Only the pictures are to be left out; set down the rest of the records exactly.

-- BEGIN --

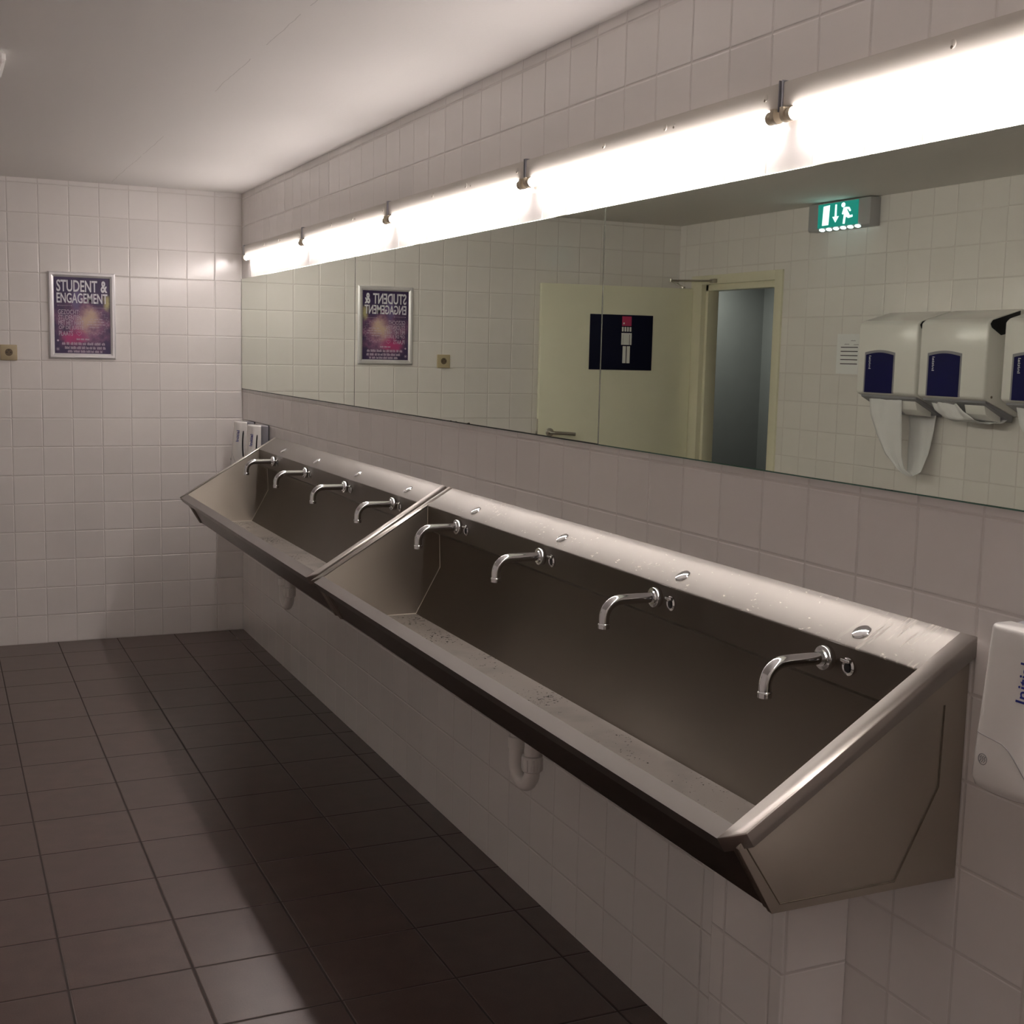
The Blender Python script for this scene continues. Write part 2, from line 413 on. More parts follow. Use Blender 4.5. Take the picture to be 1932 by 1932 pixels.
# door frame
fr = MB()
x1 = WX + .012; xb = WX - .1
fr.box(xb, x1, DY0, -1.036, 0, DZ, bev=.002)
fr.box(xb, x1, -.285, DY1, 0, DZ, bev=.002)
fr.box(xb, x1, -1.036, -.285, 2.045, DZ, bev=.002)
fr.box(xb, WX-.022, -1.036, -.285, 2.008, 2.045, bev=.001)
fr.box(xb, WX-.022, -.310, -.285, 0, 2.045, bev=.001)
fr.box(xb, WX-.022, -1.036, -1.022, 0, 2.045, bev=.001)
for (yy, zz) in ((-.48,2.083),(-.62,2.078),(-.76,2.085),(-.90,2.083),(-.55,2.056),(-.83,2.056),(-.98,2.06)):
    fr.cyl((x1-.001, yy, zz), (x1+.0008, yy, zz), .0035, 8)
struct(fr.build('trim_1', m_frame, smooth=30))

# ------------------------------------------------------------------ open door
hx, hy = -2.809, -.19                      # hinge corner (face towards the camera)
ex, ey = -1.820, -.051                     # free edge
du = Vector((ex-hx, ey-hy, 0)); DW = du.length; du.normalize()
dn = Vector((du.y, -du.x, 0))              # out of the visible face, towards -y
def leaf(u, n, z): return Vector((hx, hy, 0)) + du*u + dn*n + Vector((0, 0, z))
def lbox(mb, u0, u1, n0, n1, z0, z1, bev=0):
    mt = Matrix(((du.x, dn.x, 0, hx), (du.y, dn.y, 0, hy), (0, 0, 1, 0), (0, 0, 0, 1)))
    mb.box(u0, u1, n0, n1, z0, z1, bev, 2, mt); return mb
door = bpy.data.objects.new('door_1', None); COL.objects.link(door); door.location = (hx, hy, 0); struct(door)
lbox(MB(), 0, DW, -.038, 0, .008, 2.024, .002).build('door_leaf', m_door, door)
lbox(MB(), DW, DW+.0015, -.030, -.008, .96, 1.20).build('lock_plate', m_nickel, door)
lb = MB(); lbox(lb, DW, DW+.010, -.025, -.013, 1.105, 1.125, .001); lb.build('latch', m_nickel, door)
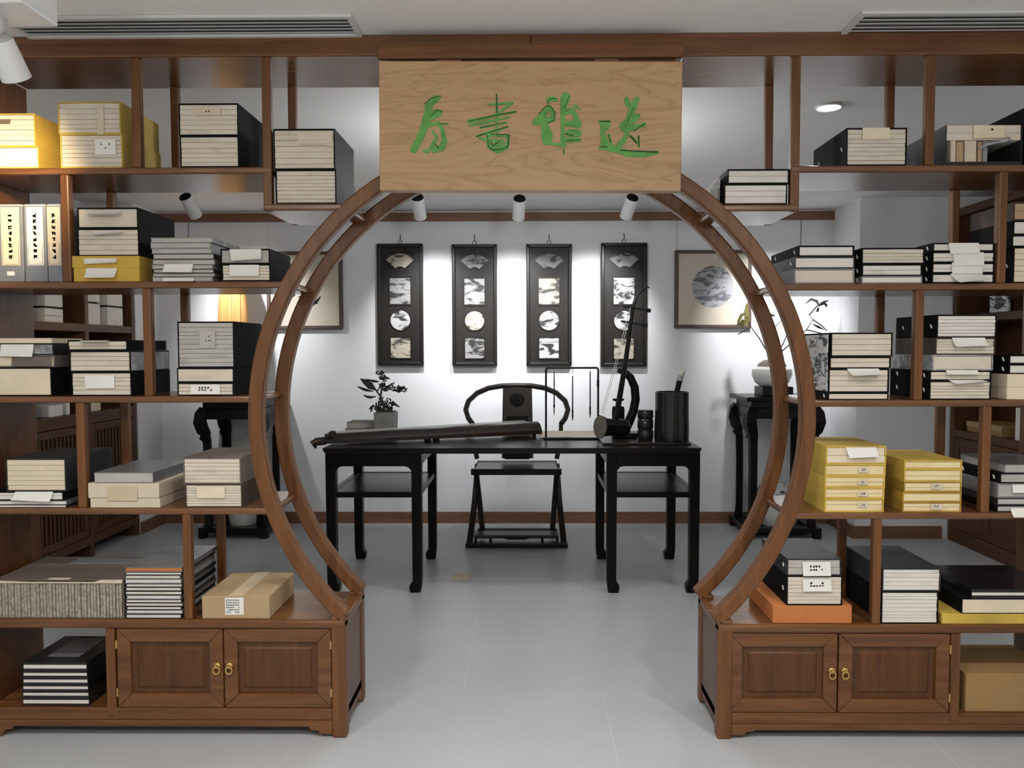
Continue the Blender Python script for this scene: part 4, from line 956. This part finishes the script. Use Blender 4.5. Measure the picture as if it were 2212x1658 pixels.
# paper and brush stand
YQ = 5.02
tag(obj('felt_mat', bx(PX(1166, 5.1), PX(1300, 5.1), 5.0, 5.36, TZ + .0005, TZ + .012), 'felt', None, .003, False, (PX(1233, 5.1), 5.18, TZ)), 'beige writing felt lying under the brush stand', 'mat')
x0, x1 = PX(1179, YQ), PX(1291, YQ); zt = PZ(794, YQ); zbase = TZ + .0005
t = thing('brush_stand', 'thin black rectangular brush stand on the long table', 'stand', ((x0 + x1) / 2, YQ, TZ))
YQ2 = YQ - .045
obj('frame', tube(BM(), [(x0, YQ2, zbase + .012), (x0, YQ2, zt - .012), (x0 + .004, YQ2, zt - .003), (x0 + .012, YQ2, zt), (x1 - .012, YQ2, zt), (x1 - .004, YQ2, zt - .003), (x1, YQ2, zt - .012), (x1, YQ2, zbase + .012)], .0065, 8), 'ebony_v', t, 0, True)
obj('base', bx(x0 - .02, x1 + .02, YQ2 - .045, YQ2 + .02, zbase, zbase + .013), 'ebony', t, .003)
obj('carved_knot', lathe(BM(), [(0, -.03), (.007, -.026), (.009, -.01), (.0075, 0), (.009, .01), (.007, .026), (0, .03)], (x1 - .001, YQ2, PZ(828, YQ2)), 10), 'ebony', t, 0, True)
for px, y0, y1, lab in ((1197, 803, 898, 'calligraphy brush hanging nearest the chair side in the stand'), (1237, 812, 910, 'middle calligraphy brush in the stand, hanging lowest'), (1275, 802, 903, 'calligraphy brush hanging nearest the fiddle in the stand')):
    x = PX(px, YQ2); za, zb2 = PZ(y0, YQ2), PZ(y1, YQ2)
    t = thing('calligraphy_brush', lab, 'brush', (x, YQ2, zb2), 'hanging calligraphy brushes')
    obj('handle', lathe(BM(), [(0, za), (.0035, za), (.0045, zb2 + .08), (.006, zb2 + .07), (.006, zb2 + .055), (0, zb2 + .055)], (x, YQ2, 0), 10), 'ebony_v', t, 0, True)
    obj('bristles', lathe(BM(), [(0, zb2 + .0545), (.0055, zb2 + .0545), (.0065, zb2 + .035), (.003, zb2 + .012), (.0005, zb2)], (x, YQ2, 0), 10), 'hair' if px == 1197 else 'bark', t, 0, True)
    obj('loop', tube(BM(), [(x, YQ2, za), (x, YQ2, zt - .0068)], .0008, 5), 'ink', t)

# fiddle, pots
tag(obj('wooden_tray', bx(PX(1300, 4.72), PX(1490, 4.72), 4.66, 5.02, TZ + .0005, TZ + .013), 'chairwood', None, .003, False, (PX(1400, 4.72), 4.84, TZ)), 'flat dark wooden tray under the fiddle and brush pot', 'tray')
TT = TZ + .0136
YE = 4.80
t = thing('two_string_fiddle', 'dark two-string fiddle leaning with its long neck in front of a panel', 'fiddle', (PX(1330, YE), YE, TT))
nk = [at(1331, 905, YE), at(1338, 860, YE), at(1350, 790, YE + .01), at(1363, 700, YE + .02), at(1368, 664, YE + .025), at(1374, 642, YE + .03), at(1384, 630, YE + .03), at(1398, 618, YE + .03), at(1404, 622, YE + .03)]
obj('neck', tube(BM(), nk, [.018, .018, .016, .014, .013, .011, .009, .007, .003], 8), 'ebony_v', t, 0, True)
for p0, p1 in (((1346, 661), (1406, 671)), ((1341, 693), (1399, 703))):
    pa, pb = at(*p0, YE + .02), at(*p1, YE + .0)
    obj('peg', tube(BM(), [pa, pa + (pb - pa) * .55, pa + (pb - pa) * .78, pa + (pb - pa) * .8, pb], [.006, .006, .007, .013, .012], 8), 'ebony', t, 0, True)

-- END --

● **RESULT OF THE TASK**
The Blender Python script for this scene continues. Write part 2, from line 413 on. More parts follow. Use Blender 4.5. Take the picture to be 1932 by 1932 pixels.
# door frame
fr = MB()
x1 = WX + .012; xb = WX - .1
fr.box(xb, x1, DY0, -1.036, 0, DZ, bev=.002)
fr.box(xb, x1, -.285, DY1, 0, DZ, bev=.002)
fr.box(xb, x1, -1.036, -.285, 2.045, DZ, bev=.002)
fr.box(xb, WX-.022, -1.036, -.285, 2.008, 2.045, bev=.001)
fr.box(xb, WX-.022, -.310, -.285, 0, 2.045, bev=.001)
fr.box(xb, WX-.022, -1.036, -1.022, 0, 2.045, bev=.001)
for (yy, zz) in ((-.48,2.083),(-.62,2.078),(-.76,2.085),(-.90,2.083),(-.55,2.056),(-.83,2.056),(-.98,2.06)):
    fr.cyl((x1-.001, yy, zz), (x1+.0008, yy, zz), .0035, 8)
struct(fr.build('trim_1', m_frame, smooth=30))

# ------------------------------------------------------------------ open door
hx, hy = -2.809, -.19                      # hinge corner (face towards the camera)
ex, ey = -1.820, -.051                     # free edge
du = Vector((ex-hx, ey-hy, 0)); DW = du.length; du.normalize()
dn = Vector((du.y, -du.x, 0))              # out of the visible face, towards -y
def leaf(u, n, z): return Vector((hx, hy, 0)) + du*u + dn*n + Vector((0, 0, z))
def lbox(mb, u0, u1, n0, n1, z0, z1, bev=0):
    mt = Matrix(((du.x, dn.x, 0, hx), (du.y, dn.y, 0, hy), (0, 0, 1, 0), (0, 0, 0, 1)))
    mb.box(u0, u1, n0, n1, z0, z1, bev, 2, mt); return mb
door = bpy.data.objects.new('door_1', None); COL.objects.link(door); door.location = (hx, hy, 0); struct(door)
lbox(MB(), 0, DW, -.038, 0, .008, 2.024, .002).build('door_leaf', m_door, door)
lbox(MB(), DW, DW+.0015, -.030, -.008, .96, 1.20).build('lock_plate', m_nickel, door)
lb = MB(); lbox(lb, DW, DW+.010, -.025, -.013, 1.105, 1.125, .001); lb.build('latch', m_nickel, door)
Continue the Blender Python script for this scene: part 4, from line 956. This part finishes the script. Use Blender 4.5. Measure the picture as if it were 2212x1658 pixels.
# paper and brush stand
YQ = 5.02
tag(obj('felt_mat', bx(PX(1166, 5.1), PX(1300, 5.1), 5.0, 5.36, TZ + .0005, TZ + .012), 'felt', None, .003, False, (PX(1233, 5.1), 5.18, TZ)), 'beige writing felt lying under the brush stand', 'mat')
x0, x1 = PX(1179, YQ), PX(1291, YQ); zt = PZ(794, YQ); zbase = TZ + .0005
t = thing('brush_stand', 'thin black rectangular brush stand on the long table', 'stand', ((x0 + x1) / 2, YQ, TZ))
YQ2 = YQ - .045
obj('frame', tube(BM(), [(x0, YQ2, zbase + .012), (x0, YQ2, zt - .012), (x0 + .004, YQ2, zt - .003), (x0 + .012, YQ2, zt), (x1 - .012, YQ2, zt), (x1 - .004, YQ2, zt - .003), (x1, YQ2, zt - .012), (x1, YQ2, zbase + .012)], .0065, 8), 'ebony_v', t, 0, True)
obj('base', bx(x0 - .02, x1 + .02, YQ2 - .045, YQ2 + .02, zbase, zbase + .013), 'ebony', t, .003)
obj('carved_knot', lathe(BM(), [(0, -.03), (.007, -.026), (.009, -.01), (.0075, 0), (.009, .01), (.007, .026), (0, .03)], (x1 - .001, YQ2, PZ(828, YQ2)), 10), 'ebony', t, 0, True)
for px, y0, y1, lab in ((1197, 803, 898, 'calligraphy brush hanging nearest the chair side in the stand'), (1237, 812, 910, 'middle calligraphy brush in the stand, hanging lowest'), (1275, 802, 903, 'calligraphy brush hanging nearest the fiddle in the stand')):
    x = PX(px, YQ2); za, zb2 = PZ(y0, YQ2), PZ(y1, YQ2)
    t = thing('calligraphy_brush', lab, 'brush', (x, YQ2, zb2), 'hanging calligraphy brushes')
    obj('handle', lathe(BM(), [(0, za), (.0035, za), (.0045, zb2 + .08), (.006, zb2 + .07), (.006, zb2 + .055), (0, zb2 + .055)], (x, YQ2, 0), 10), 'ebony_v', t, 0, True)
    obj('bristles', lathe(BM(), [(0, zb2 + .0545), (.0055, zb2 + .0545), (.0065, zb2 + .035), (.003, zb2 + .012), (.0005, zb2)], (x, YQ2, 0), 10), 'hair' if px == 1197 else 'bark', t, 0, True)
    obj('loop', tube(BM(), [(x, YQ2, za), (x, YQ2, zt - .0068)], .0008, 5), 'ink', t)

# fiddle, pots
tag(obj('wooden_tray', bx(PX(1300, 4.72), PX(1490, 4.72), 4.66, 5.02, TZ + .0005, TZ + .013), 'chairwood', None, .003, False, (PX(1400, 4.72), 4.84, TZ)), 'flat dark wooden tray under the fiddle and brush pot', 'tray')
TT = TZ + .0136
YE = 4.80
t = thing('two_string_fiddle', 'dark two-string fiddle leaning with its long neck in front of a panel', 'fiddle', (PX(1330, YE), YE, TT))
nk = [at(1331, 905, YE), at(1338, 860, YE), at(1350, 790, YE + .01), at(1363, 700, YE + .02), at(1368, 664, YE + .025), at(1374, 642, YE + .03), at(1384, 630, YE + .03), at(1398, 618, YE + .03), at(1404, 622, YE + .03)]
obj('neck', tube(BM(), nk, [.018, .018, .016, .014, .013, .011, .009, .007, .003], 8), 'ebony_v', t, 0, True)
for p0, p1 in (((1346, 661), (1406, 671)), ((1341, 693), (1399, 703))):
    pa, pb = at(*p0, YE + .02), at(*p1, YE + .0)
    obj('peg', tube(BM(), [pa, pa + (pb - pa) * .55, pa + (pb - pa) * .78, pa + (pb - pa) * .8, pb], [.006, .006, .007, .013, .012], 8), 'ebony', t, 0, True)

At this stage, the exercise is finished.